Deep River
- Daniel Warriner
- Mar 18, 2020
- 1 min read
Updated: Apr 6

Shusaku Endo’s 1993 novel Deep River (深い河, or Fukai Kawa) follows a group of Japanese tourists on a tour of Buddhist sites in India. Each is searching for some form of spiritual understanding or healing. Isobe lost his wife years earlier and ruminates on reincarnation. Mitsuko, my favorite character for her type and for how well Endo develops her, is a cynical nurse who believes she’s incapable of love and mocks the priest Otsu for his devotion to Christianity and its “Onion,” the name she prefers to give its god. Kiguchi remains haunted by painful memories of the war and the Japanese withdrawal from Burma. Numada, meanwhile, a writer who seeks salvation in nature, is convinced that a myna died in his place so that he could live.
The novel sets a number of themes and philosophies against each other: East and West, Hinduism, Buddhism, and Christianity, egotism and compassion. We’re also given a wide range of perspectives, carefully presented as the characters recount their pasts and question who they really are.

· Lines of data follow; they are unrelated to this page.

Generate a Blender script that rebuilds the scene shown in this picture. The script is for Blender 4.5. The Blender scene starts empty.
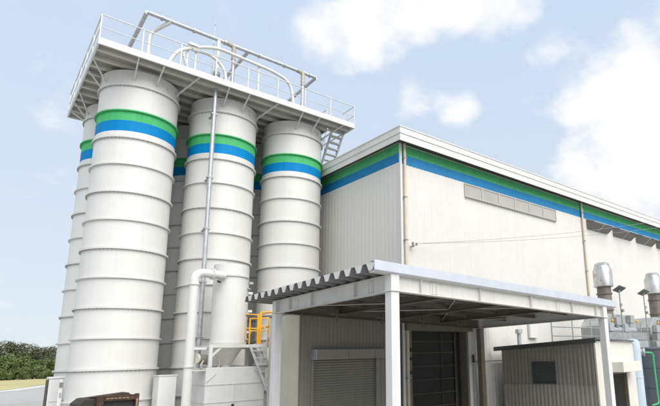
import bpy, math, random
from mathutils import Vector, Matrix
R = math.radians
sc = bpy.context.scene
col = sc.collection
random.seed(7)

# ------------------------------------------------------------------ camera
cam = bpy.data.cameras.new('camera')
camo = bpy.data.objects.new('camera', cam)
col.objects.link(camo)
sc.camera = camo
EYE = 2.7
W2C = Matrix(((0.73348278, -0.67900244, -0.03096296),
              (-0.11685041, -0.1708392, 0.97834552),
              (-0.66958868, -0.71398155, -0.20464933)))
camo.matrix_world = Matrix.Translation((0, 0, EYE)) @ W2C.transposed().to_4x4()
cam.sensor_fit = 'HORIZONTAL'
cam.sensor_width = 36.0
cam.lens = 505.46 / 660 * 36
cam.shift_x = -(440.84 - 330) / 660
cam.shift_y = (253.35 - 203) / 660
cam.clip_start = 0.1
cam.clip_end = 5000
sc.render.resolution_x, sc.render.resolution_y = 1024, 630

# ------------------------------------------------------------------ sky and sun
SUN = Vector((-0.04, -0.75, 0.86)).normalized()
world = bpy.data.worlds.new('World')
sc.world = world
world.use_nodes = True
nt = world.node_tree
N, L = nt.nodes, nt.links
for n in list(N):
    N.remove(n)
out = N.new('ShaderNodeOutputWorld')
bg = N.new('ShaderNodeBackground')
bg.inputs['Strength'].default_value = 0.066
L.new(bg.outputs[0], out.inputs[0])
sky = N.new('ShaderNodeTexSky')
sky.sky_type = 'NISHITA'
sky.sun_disc = False
sky.sun_elevation = math.asin(SUN.z)
sky.sun_rotation = math.atan2(SUN.x, SUN.y)
sky.air_density = 1.0
sky.dust_density = 1.5
sky.ozone_density = 1.0


def math_node(op, a=None, b=None, c=None):
    n = N.new('ShaderNodeMath')
    n.operation = op
    for i, v in enumerate((a, b, c)):
        if v is None:
            continue
        if isinstance(v, (int, float)):
            n.inputs[i].default_value = v
        else:
            L.new(v, n.inputs[i])
    return n.outputs[0]


tc = N.new('ShaderNodeTexCoord')
direction = tc.outputs['Generated']
sep = N.new('ShaderNodeSeparateXYZ')
L.new(direction, sep.inputs[0])
den = math_node('ADD', math_node('MAXIMUM', sep.outputs['Z'], 0.0), 0.35)
comb = N.new('ShaderNodeCombineXYZ')
L.new(math_node('DIVIDE', sep.outputs['X'], den), comb.inputs[0])
L.new(math_node('DIVIDE', sep.outputs['Y'], den), comb.inputs[1])
comb.inputs[2].default_value = 1.3
no = N.new('ShaderNodeTexNoise')
no.inputs['Scale'].default_value = 5.5
no.inputs['Detail'].default_value = 9
no.inputs['Roughness'].default_value = 0.58
no.inputs['Distortion'].default_value = 0.15
L.new(comb.outputs[0], no.inputs['Vector'])
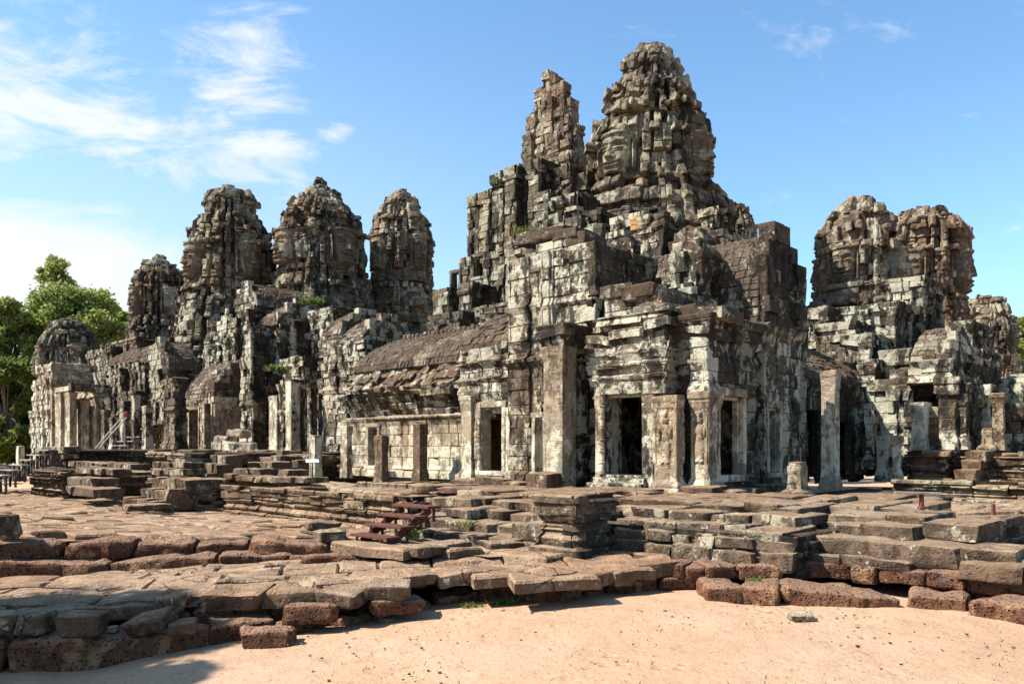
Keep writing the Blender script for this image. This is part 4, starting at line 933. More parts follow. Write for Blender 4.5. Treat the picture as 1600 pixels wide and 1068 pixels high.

The tour takes place during the final days of Indian Prime Minister Indira Gandhi, and Endo’s rich descriptions of the atmosphere at that time, along with the Ganges, religious sites, relics and deities, as well as different strata of Indian society, leave a lasting impression. Endo has been referred to as the Japanese Graham Greene, and I could see why while reading this; it’s more evident in Deep River than in some of his other novels. Overall, it’s an exceptionally well-crafted story that makes you think about humanity, love, death, devotion, and spiritual paths.